Anstead explained that each detainee's case is heard before a three-member review board that determines whether the circumstances behind their capture warrants continued detention, or release. Each detainee's case is reviewed every six month. Anstead said the reality of having both murderers and innocents together in an environment where you don't know who's who was the real challenge of the mission.

"We had to treat everyone, from a safety aspect, as if they were a threat," Anstead said. "But, do it in a way that would not offend an innocent. I believe we were extremely successful at protecting dignity while also protecting life and limb."

While deployed troops faced their mission challenges in Iraq, Celeste Sellers helped isolated spouses deal with the everyday challenges of all families. Sellers works with the battalion commander as a family readiness leader aiding spouses across Utah, and in five other states, deal with financial woes, communication issues, family deaths and whatever else may come up for families separated by a military deployment.

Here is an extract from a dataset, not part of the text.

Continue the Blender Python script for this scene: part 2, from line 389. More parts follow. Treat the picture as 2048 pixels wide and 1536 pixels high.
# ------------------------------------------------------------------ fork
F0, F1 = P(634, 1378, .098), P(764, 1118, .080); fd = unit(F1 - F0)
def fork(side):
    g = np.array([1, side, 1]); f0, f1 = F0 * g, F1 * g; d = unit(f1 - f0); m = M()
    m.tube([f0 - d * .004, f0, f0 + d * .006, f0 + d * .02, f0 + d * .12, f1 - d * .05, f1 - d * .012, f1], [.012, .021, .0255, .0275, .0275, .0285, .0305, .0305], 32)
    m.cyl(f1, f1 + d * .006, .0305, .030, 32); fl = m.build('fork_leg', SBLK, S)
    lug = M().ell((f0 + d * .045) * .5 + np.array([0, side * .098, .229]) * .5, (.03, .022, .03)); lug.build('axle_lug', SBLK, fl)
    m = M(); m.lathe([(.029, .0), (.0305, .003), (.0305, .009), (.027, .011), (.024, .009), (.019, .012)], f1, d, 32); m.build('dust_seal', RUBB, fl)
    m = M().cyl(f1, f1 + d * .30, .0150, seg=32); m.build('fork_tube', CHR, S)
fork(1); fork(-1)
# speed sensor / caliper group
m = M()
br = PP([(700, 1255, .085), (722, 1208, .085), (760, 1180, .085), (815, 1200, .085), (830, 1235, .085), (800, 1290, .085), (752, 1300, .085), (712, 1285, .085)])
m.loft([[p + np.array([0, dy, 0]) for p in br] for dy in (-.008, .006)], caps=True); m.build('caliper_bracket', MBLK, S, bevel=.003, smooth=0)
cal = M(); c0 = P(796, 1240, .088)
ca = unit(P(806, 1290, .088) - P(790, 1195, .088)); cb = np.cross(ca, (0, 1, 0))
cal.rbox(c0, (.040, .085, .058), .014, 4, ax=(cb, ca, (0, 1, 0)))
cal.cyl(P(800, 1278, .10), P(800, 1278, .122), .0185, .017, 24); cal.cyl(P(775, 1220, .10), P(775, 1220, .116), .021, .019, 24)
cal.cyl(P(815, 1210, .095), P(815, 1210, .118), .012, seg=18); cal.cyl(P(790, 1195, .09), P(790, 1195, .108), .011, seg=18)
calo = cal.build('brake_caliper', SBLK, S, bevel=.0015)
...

"In Utah, we're lucky because most families have really good support," Sellers said. "Some don't, and that's who we're here to help ... there's nothing we can't connect people with, in terms of resources."

Sellers said that while a lot can happen during a deployment to create havoc within a family, the hardest part may be the changes that are required upon a soldier's return.

"Coming home is actually harder on our families," Sellers said. "You've both changed, you've been apart for a year ... you're never going back to the old normal. You have to get used to the new normal."

Sellers is well acquainted with what the process is all about. Her husband, 1st Sgt. Dale Sellers, marks his return from Camp Bucca as fourth deployment. Sellers said that some of the most powerful, and helpful, support can come from the communities' of military families.

"If you have a neighbor whose spouse is gone, take a moment to think about that person," Sellers said. "Do what you can do ... think about what that person is going through ... remember your neighbors."